_Aim_: Transcribe the stretch of entries below from the line with "Write the bpy" through the line with "return Vector((a * d, d, EYE + b * d))", exactly and with both ends included; leave out all other lines.

_ _ _ _ _ _ _

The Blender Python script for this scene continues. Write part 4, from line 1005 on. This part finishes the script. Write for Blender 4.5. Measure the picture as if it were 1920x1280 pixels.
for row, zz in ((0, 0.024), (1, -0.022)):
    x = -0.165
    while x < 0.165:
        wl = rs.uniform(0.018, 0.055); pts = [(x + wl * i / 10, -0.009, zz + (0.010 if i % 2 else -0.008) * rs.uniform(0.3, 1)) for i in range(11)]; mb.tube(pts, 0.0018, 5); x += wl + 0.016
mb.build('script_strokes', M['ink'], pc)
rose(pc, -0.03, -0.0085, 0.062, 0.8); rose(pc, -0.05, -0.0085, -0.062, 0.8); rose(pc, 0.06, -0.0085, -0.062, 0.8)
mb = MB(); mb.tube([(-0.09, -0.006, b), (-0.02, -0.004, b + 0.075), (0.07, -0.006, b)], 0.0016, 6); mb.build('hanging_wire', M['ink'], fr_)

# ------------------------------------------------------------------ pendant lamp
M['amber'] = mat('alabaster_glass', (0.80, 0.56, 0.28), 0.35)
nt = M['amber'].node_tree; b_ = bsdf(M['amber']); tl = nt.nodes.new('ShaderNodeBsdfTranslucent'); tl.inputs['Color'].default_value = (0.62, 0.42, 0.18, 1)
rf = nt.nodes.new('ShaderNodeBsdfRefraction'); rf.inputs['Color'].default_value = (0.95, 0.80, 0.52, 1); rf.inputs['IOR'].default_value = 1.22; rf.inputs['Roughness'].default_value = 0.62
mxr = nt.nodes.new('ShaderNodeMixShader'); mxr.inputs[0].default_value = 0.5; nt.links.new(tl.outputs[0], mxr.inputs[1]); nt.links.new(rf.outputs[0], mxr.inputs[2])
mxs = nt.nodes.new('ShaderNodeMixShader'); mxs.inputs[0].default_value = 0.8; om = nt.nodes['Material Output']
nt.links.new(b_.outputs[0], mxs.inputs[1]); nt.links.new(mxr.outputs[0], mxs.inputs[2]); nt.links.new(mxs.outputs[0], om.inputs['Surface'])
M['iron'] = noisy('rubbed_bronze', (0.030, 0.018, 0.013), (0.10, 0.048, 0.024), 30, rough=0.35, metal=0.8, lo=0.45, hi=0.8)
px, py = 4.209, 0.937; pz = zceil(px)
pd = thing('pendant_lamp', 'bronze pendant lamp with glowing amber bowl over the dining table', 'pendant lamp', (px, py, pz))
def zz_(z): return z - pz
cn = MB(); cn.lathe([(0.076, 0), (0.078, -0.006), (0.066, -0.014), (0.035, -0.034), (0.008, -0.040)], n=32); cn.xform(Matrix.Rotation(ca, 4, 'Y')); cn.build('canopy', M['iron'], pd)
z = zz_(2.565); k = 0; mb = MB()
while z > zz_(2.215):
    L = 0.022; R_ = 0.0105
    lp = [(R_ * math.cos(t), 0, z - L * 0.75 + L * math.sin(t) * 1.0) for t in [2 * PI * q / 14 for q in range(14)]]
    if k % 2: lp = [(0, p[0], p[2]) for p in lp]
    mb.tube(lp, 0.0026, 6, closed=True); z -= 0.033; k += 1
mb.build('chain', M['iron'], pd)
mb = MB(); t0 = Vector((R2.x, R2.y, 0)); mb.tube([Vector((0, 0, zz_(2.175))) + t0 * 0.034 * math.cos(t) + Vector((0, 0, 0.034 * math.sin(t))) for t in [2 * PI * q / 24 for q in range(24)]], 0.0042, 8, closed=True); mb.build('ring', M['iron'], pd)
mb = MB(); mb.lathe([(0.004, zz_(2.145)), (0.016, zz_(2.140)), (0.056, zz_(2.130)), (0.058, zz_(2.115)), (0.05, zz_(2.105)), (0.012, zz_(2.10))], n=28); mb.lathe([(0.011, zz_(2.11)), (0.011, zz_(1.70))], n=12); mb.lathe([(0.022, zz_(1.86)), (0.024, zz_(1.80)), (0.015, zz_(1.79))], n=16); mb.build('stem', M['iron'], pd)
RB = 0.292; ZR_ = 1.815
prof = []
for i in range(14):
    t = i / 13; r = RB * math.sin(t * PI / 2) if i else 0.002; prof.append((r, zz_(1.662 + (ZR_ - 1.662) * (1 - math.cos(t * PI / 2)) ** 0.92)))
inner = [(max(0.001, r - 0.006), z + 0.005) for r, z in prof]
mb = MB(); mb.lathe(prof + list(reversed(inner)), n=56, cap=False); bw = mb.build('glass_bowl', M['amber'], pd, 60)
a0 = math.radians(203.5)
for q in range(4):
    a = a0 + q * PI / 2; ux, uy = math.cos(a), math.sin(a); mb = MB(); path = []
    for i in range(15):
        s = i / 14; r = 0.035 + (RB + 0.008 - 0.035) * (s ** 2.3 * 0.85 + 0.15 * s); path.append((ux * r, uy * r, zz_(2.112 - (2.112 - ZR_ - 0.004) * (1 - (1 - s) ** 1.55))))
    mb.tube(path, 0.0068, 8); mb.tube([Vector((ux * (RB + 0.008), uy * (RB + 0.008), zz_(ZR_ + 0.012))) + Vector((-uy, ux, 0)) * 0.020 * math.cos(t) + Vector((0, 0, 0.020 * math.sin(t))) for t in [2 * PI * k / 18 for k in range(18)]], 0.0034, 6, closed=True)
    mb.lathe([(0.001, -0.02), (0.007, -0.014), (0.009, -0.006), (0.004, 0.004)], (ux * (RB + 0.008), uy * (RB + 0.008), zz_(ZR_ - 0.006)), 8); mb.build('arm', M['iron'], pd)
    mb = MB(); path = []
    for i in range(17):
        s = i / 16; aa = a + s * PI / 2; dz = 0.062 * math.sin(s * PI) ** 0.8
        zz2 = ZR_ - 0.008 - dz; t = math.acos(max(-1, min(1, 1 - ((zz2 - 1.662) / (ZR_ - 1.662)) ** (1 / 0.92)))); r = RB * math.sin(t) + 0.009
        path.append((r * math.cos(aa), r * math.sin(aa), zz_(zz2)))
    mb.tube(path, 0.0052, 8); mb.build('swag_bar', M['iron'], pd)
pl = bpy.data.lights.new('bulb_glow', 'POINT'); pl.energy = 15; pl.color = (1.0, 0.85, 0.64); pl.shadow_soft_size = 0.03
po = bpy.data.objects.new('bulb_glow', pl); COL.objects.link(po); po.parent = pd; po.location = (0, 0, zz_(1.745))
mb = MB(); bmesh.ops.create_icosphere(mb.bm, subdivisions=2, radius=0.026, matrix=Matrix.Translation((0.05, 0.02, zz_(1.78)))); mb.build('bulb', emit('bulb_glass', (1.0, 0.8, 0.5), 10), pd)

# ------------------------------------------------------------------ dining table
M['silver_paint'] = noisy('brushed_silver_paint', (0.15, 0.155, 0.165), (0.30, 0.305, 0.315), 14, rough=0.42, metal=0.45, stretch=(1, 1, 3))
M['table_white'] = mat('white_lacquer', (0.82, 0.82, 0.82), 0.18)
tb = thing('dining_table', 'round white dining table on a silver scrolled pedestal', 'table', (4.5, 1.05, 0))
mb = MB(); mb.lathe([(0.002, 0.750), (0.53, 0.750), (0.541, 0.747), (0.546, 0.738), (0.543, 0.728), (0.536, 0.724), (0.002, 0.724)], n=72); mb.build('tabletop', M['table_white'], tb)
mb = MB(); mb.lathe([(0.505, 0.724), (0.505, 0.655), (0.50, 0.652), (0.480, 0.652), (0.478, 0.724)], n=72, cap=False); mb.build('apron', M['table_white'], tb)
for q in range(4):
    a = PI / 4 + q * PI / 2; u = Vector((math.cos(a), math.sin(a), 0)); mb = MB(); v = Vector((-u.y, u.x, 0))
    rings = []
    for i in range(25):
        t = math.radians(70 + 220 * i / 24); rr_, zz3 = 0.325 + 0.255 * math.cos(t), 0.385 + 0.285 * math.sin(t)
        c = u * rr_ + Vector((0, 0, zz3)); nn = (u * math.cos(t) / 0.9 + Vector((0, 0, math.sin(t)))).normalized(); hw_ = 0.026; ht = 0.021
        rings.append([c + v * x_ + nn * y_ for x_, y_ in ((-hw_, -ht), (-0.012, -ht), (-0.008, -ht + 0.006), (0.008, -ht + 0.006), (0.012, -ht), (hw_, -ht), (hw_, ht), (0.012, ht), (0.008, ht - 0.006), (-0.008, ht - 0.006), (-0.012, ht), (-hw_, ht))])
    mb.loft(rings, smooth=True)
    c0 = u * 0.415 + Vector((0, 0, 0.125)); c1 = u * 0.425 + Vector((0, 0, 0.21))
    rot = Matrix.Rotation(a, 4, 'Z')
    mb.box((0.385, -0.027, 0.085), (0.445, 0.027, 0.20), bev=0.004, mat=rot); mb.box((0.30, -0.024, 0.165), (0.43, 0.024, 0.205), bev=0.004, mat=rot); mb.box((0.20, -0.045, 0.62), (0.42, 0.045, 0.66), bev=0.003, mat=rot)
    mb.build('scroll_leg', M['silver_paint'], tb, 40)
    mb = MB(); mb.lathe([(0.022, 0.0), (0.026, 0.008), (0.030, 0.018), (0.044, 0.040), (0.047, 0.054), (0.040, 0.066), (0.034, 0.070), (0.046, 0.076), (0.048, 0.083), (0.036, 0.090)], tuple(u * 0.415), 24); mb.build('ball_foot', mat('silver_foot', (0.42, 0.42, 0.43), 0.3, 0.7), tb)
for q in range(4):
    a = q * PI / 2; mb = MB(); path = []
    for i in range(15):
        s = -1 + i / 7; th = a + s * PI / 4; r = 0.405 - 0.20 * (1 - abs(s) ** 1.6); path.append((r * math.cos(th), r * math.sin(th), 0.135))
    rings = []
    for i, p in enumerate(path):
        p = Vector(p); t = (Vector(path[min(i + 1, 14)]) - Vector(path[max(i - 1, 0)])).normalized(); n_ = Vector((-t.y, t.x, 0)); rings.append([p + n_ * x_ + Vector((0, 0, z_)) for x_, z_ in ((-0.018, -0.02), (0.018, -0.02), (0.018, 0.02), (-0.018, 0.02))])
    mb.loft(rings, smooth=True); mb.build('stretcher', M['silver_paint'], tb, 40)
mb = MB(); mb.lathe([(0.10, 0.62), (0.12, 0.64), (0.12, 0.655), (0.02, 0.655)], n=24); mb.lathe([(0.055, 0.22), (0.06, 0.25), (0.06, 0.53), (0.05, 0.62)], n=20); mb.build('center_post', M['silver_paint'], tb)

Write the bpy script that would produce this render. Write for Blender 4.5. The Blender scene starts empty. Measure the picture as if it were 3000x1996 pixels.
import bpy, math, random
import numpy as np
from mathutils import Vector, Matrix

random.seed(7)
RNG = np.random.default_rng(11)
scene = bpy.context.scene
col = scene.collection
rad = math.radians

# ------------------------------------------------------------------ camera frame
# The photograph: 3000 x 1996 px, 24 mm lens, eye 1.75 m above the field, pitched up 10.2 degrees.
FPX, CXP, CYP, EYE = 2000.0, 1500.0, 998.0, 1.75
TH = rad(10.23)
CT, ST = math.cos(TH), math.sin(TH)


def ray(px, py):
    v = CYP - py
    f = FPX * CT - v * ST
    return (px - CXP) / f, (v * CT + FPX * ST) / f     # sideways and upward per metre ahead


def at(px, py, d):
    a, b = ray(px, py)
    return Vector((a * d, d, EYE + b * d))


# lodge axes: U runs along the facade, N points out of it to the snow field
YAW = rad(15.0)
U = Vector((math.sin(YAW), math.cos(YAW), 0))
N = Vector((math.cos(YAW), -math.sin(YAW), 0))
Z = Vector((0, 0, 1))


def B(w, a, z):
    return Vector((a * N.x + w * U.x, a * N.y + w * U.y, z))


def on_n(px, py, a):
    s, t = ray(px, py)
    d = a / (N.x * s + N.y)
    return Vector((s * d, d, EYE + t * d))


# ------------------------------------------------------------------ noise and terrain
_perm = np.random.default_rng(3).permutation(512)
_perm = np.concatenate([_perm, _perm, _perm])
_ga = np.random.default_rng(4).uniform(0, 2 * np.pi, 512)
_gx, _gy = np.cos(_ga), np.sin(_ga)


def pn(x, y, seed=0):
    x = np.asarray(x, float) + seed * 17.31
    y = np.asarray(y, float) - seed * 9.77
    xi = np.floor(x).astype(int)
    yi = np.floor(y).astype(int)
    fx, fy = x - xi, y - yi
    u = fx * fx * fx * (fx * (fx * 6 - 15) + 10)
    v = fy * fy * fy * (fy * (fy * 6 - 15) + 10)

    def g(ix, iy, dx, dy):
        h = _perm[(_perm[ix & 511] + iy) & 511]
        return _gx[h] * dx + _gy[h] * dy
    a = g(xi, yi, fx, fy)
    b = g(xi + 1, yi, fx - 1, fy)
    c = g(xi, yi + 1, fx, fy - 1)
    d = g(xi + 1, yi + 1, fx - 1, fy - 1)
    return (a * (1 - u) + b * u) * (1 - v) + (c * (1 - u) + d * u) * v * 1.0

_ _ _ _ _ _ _

_Response to the task_:
Write the bpy script that would produce this render. Write for Blender 4.5. The Blender scene starts empty. Measure the picture as if it were 3000x1996 pixels.
import bpy, math, random
import numpy as np
from mathutils import Vector, Matrix

random.seed(7)
RNG = np.random.default_rng(11)
scene = bpy.context.scene
col = scene.collection
rad = math.radians

# ------------------------------------------------------------------ camera frame
# The photograph: 3000 x 1996 px, 24 mm lens, eye 1.75 m above the field, pitched up 10.2 degrees.
FPX, CXP, CYP, EYE = 2000.0, 1500.0, 998.0, 1.75
TH = rad(10.23)
CT, ST = math.cos(TH), math.sin(TH)


def ray(px, py):
    v = CYP - py
    f = FPX * CT - v * ST
    return (px - CXP) / f, (v * CT + FPX * ST) / f     # sideways and upward per metre ahead


def at(px, py, d):
    a, b = ray(px, py)
    return Vector((a * d, d, EYE + b * d))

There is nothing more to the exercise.